In theory, they can also strike on US soil. This is a favourite theme of most of America’s enemies, but Iran can actually do it. Even a direct attack on the White House, successful or otherwise, isn’t impossible. A scaled-down 911 v2.0, in fact, would be a good PR exercise.
Attacks on Trump’s personal assets are even more likely, in fact almost certain. Trump has written himself into the script, and getting out of the line of fire, even after leaving office, isn’t an option. Middle East wars don’t just stop. They go on forever.
That there will be an Iranian response, or multiple responses, isn’t in question, either. The most likely scenario for an Iranian response is a very high profile target. The other likely scenario is that Iran will spread the risk to American allies. The logic here is that American actions mean consequences for them.
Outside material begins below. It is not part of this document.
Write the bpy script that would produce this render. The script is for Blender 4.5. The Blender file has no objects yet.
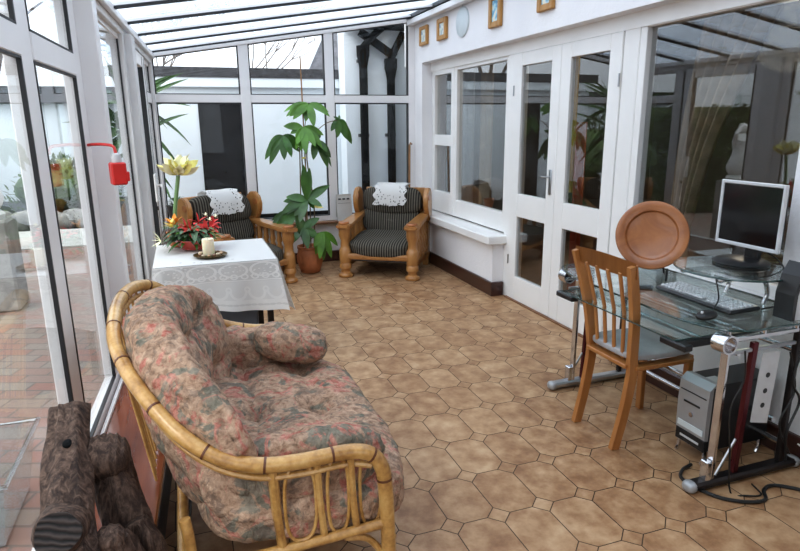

That may not sit too well with governments already coping with a virtual war zone around them.
Nor is Iran “cut off”, despite sanctions, in practice. Iran can also call on direct or indirect Chinese and Russian help with its needs. Upgrading Iranian special forces and their strike capabilities is a no-brainer. Intelligence access may also be available, through unofficial channels.
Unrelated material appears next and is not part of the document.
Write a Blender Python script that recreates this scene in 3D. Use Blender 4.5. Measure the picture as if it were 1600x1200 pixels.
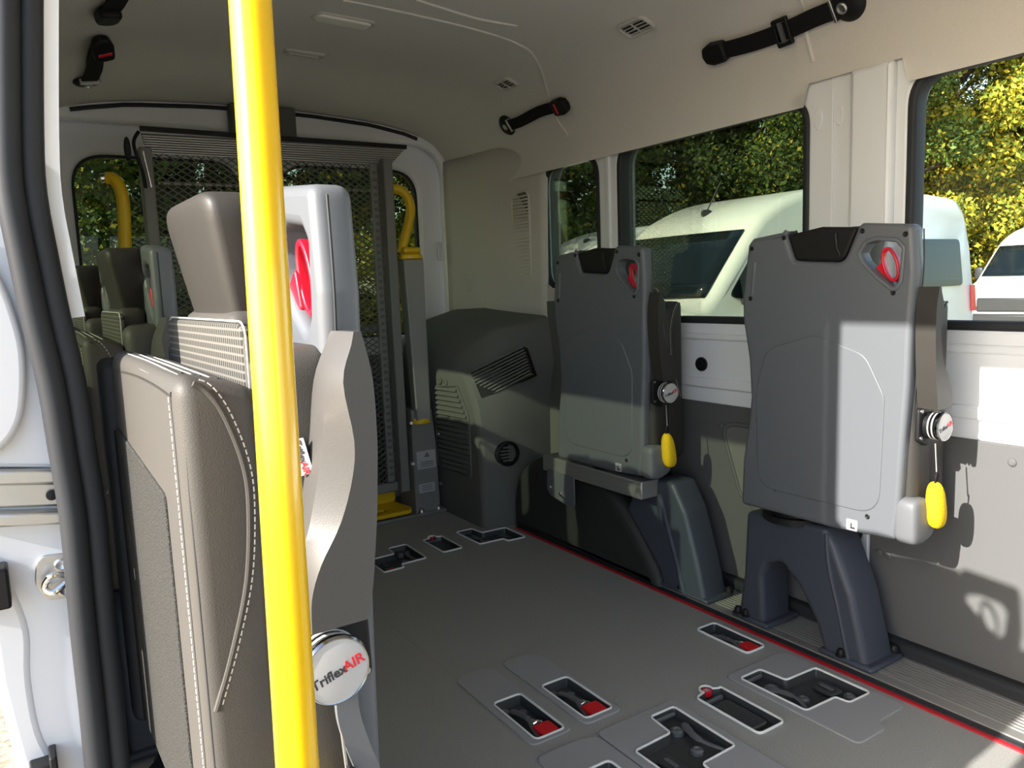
import bpy, math, random
import numpy as np
from mathutils import Matrix, Vector
for o in list(bpy.data.objects): bpy.data.objects.remove(o)
SC = bpy.context.scene
COL = SC.collection
random.seed(7); rng = np.random.default_rng(7)
PI = math.pi

# ------------------------------------------------------------------ camera
cam_d = bpy.data.cameras.new('camera'); cam = bpy.data.objects.new('camera', cam_d); COL.objects.link(cam)
cam_d.sensor_fit = 'HORIZONTAL'; cam_d.sensor_width = 36.0; cam_d.lens = 1210.0/1600.0*36.0
cam_d.clip_start = 0.02; cam_d.clip_end = 300
# van frame: +x across to the window side, +y towards the rear doors, z = 0 is the van floor
Rm = ((0.83938486, -0.09937797, 0.53437541), (-0.54225679, -0.08565585, 0.8358353), (-0.03729124, -0.99135619, -0.1257866))
cam.matrix_world = Matrix(((Rm[0][0], -Rm[0][1], -Rm[0][2], 0.0), (Rm[1][0], -Rm[1][1], -Rm[1][2], 0.0),
                           (Rm[2][0], -Rm[2][1], -Rm[2][2], 0.95), (0, 0, 0, 1)))
SC.camera = cam
# ------------------------------------------------------------------ light
SUN_DIR = Vector((1.0, 0.06, -0.52)).normalized()
W = bpy.data.worlds.new('sky'); SC.world = W; W.use_nodes = True
nt = W.node_tree; nt.nodes.clear()
wo = nt.nodes.new('ShaderNodeOutputWorld'); bg = nt.nodes.new('ShaderNodeBackground'); sk = nt.nodes.new('ShaderNodeTexSky')
sk.sky_type = 'NISHITA'; sk.sun_disc = False; sk.sun_elevation = math.radians(27.3)
sk.sun_rotation = math.atan2(SUN_DIR.x, -SUN_DIR.y) + PI; sk.air_density = 1.0; sk.dust_density = 1.5; sk.ozone_density = 1.0
bg.inputs['Strength'].default_value = 0.45
nt.links.new(sk.outputs[0], bg.inputs[0]); nt.links.new(bg.outputs[0], wo.inputs[0])
sd = bpy.data.lights.new('sun', 'SUN'); sd.energy = 10.5; sd.angle = math.radians(0.6); sd.color = (1.0, 0.955, 0.88)
sun = bpy.data.objects.new('sun', sd); COL.objects.link(sun); sun.location = (-6, -2, 6)
sun.rotation_euler = SUN_DIR.to_track_quat('-Z', 'Y').to_euler()
vs = SC.view_settings; vs.view_transform = 'Standard'; vs.look = 'None'; vs.gamma = 1.0; vs.use_curve_mapping = False
vs.exposure = 0.42

# ------------------------------------------------------------------ materials
MT = {}
def mat(name, col, rough=0.5, metal=0.0, spec=0.5, var=None, bump=None, coat=0.0):
    if name in MT: return MT[name]
    m = bpy.data.materials.new(name); m.use_nodes = True; n = m.node_tree; b = n.nodes['Principled BSDF']
    b.inputs['Base Color'].default_value = (*col, 1); b.inputs['Roughness'].default_value = rough
    b.inputs['Metallic'].default_value = metal; b.inputs['Specular IOR Level'].default_value = spec
    b.inputs['Coat Weight'].default_value = coat; b.inputs['Coat Roughness'].default_value = 0.08
    tc = n.nodes.new('ShaderNodeTexCoord')
    if var:
        t = n.nodes.new('ShaderNodeTexNoise'); t.inputs['Scale'].default_value = var[0]; t.inputs['Detail'].default_value = 4
        r = n.nodes.new('ShaderNodeValToRGB'); a = var[1]
        r.color_ramp.elements[0].position = 0.3; r.color_ramp.elements[1].position = 0.7
        r.color_ramp.elements[0].color = (*[c*(1-a) for c in col], 1); r.color_ramp.elements[1].color = (*[min(1, c*(1+a)) for c in col], 1)
        n.links.new(tc.outputs['Object'], t.inputs['Vector']); n.links.new(t.outputs['Fac'], r.inputs['Fac'])
        n.links.new(r.outputs['Color'], b.inputs['Base Color'])
    if bump:
        kind = bump[2] if len(bump) > 2 else 'noise'
        t = n.nodes.new('ShaderNodeTexVoronoi' if kind == 'vor' else 'ShaderNodeTexNoise'); t.inputs['Scale'].default_value = bump[0]
        bp = n.nodes.new('ShaderNodeBump'); bp.inputs['Strength'].default_value = bump[1]; bp.inputs['Distance'].default_value = 0.002
        n.links.new(tc.outputs['Object'], t.inputs['Vector'])
        n.links.new(t.outputs['Distance' if kind == 'vor' else 'Fac'], bp.inputs['Height']); n.links.new(bp.outputs['Normal'], b.inputs['Normal'])
    MT[name] = m; return m
def glass(name, tint, refl=1.0):
    m = bpy.data.materials.new(name); m.use_nodes = True; n = m.node_tree; n.nodes.clear()
    o = n.nodes.new('ShaderNodeOutputMaterial'); mx = n.nodes.new('ShaderNodeMixShader'); t = n.nodes.new('ShaderNodeBsdfTransparent')
    g = n.nodes.new('ShaderNodeBsdfGlossy'); f = n.nodes.new('ShaderNodeFresnel'); f.inputs['IOR'].default_value = 1.45
    mm = n.nodes.new('ShaderNodeMath'); mm.operation = 'MULTIPLY'; mm.inputs[1].default_value = refl
    t.inputs[0].default_value = (*tint, 1); g.inputs['Roughness'].default_value = 0.01
    n.links.new(f.outputs[0], mm.inputs[0]); n.links.new(mm.outputs[0], mx.inputs[0]); n.links.new(t.outputs[0], mx.inputs[1])
    n.links.new(g.outputs[0], mx.inputs[2]); n.links.new(mx.outputs[0], o.inputs[0]); MT[name] = m; return m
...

None of this looks like a good move for the US, and Trump has made the entire issue about him. Targeting Trump personally may win him more unquestioning support from his base, but in the big picture, it could be a good move for Iran. Trump’s habit of antagonizing allies and blustering his way around the world stage hasn’t made him many friends. There won’t be much sympathy in this case if Iran comes back to bite him.
That has more than a few practical ramifications, too. If he’s put under direct pressure by being personally targeted, what can he do? Can he declare war on Iran to avenge an attack on one of his golf courses? Can he deal with a decade or so of personal risk on this scale?
This situation was already bad. Now, it’s even trickier, with a big easy target for the opposition to shoot at. Not all of those shots can, or will, miss.